(Scene modeling code data)
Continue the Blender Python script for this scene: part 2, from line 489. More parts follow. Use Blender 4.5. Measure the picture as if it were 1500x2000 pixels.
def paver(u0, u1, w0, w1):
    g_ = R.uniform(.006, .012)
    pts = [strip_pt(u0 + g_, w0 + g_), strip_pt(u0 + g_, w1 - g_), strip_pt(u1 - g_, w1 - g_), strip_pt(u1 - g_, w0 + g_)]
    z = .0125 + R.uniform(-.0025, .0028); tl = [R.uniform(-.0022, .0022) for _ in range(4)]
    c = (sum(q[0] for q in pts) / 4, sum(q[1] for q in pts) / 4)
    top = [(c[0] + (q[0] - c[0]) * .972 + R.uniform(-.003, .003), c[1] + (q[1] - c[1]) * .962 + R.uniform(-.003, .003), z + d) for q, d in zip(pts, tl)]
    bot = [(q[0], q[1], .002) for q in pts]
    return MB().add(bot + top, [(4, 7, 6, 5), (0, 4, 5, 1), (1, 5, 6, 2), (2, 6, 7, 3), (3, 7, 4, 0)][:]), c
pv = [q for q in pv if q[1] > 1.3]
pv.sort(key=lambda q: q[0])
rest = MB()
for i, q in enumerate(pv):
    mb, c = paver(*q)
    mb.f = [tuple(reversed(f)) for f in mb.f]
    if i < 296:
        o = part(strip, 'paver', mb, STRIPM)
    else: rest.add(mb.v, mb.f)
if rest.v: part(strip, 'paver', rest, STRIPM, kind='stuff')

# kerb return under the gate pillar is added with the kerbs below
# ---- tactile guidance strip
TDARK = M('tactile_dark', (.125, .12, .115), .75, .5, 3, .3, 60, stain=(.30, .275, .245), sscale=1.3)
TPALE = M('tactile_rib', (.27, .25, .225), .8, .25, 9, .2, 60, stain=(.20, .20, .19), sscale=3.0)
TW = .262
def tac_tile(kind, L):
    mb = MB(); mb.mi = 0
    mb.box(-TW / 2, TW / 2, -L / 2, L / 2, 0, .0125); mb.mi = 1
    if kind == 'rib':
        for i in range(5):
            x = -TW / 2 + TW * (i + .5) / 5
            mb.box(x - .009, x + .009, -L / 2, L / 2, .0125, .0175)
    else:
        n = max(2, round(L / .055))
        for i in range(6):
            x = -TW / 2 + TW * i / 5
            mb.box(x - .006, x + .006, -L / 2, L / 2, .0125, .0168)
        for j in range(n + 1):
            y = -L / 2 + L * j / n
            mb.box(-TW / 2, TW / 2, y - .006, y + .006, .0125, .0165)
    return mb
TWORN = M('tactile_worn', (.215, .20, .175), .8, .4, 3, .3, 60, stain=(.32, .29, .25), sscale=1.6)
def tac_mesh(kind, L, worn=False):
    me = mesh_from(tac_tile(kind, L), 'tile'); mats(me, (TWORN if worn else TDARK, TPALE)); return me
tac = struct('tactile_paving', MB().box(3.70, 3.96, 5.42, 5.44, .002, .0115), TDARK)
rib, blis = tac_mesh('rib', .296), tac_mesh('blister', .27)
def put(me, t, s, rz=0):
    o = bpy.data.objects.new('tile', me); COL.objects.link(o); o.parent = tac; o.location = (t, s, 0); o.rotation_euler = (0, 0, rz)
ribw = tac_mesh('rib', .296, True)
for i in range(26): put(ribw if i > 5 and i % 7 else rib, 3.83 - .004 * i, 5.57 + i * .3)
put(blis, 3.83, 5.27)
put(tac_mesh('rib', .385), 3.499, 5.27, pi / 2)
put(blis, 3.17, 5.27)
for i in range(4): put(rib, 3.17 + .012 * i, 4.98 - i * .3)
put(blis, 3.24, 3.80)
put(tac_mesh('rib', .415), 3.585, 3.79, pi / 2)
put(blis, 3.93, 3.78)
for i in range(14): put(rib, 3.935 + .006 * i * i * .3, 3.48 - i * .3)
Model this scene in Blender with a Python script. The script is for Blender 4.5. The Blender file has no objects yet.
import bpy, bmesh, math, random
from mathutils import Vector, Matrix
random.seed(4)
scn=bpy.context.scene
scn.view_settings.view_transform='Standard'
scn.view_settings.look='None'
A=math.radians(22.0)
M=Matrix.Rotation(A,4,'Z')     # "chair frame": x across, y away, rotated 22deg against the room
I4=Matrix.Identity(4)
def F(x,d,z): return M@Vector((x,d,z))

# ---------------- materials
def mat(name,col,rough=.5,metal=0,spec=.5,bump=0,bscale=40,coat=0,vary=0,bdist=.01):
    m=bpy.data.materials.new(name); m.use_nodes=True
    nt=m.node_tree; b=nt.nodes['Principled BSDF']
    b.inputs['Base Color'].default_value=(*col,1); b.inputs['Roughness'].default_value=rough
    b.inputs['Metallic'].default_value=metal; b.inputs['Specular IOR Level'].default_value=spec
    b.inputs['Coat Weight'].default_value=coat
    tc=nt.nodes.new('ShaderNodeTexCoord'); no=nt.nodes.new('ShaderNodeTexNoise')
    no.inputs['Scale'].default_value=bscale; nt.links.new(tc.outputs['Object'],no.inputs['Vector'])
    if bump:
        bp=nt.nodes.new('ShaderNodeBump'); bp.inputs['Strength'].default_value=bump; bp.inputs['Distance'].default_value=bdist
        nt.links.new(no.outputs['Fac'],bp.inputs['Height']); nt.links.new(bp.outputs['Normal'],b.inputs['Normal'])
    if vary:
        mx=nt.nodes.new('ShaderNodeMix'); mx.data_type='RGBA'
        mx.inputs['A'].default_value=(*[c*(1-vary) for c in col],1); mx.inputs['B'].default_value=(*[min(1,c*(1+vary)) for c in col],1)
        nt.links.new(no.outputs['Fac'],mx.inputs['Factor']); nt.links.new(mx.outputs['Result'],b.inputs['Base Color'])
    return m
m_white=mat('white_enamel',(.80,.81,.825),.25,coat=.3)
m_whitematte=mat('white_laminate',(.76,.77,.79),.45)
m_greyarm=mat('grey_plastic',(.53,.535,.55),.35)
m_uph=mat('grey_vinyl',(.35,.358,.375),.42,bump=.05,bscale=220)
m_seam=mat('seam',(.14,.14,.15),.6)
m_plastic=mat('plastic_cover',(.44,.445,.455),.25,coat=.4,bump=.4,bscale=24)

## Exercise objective
Your answer should be exactly the lines of the data above, from the first through the line containing "if rest.v: part(strip, 'paver', rest, STRIPM, kind='stuff')".

## Response for this exercise
Continue the Blender Python script for this scene: part 2, from line 489. More parts follow. Use Blender 4.5. Measure the picture as if it were 1500x2000 pixels.
def paver(u0, u1, w0, w1):
    g_ = R.uniform(.006, .012)
    pts = [strip_pt(u0 + g_, w0 + g_), strip_pt(u0 + g_, w1 - g_), strip_pt(u1 - g_, w1 - g_), strip_pt(u1 - g_, w0 + g_)]
    z = .0125 + R.uniform(-.0025, .0028); tl = [R.uniform(-.0022, .0022) for _ in range(4)]
    c = (sum(q[0] for q in pts) / 4, sum(q[1] for q in pts) / 4)
    top = [(c[0] + (q[0] - c[0]) * .972 + R.uniform(-.003, .003), c[1] + (q[1] - c[1]) * .962 + R.uniform(-.003, .003), z + d) for q, d in zip(pts, tl)]
    bot = [(q[0], q[1], .002) for q in pts]
    return MB().add(bot + top, [(4, 7, 6, 5), (0, 4, 5, 1), (1, 5, 6, 2), (2, 6, 7, 3), (3, 7, 4, 0)][:]), c
pv = [q for q in pv if q[1] > 1.3]
pv.sort(key=lambda q: q[0])
rest = MB()
for i, q in enumerate(pv):
    mb, c = paver(*q)
    mb.f = [tuple(reversed(f)) for f in mb.f]
    if i < 296:
        o = part(strip, 'paver', mb, STRIPM)
    else: rest.add(mb.v, mb.f)
if rest.v: part(strip, 'paver', rest, STRIPM, kind='stuff')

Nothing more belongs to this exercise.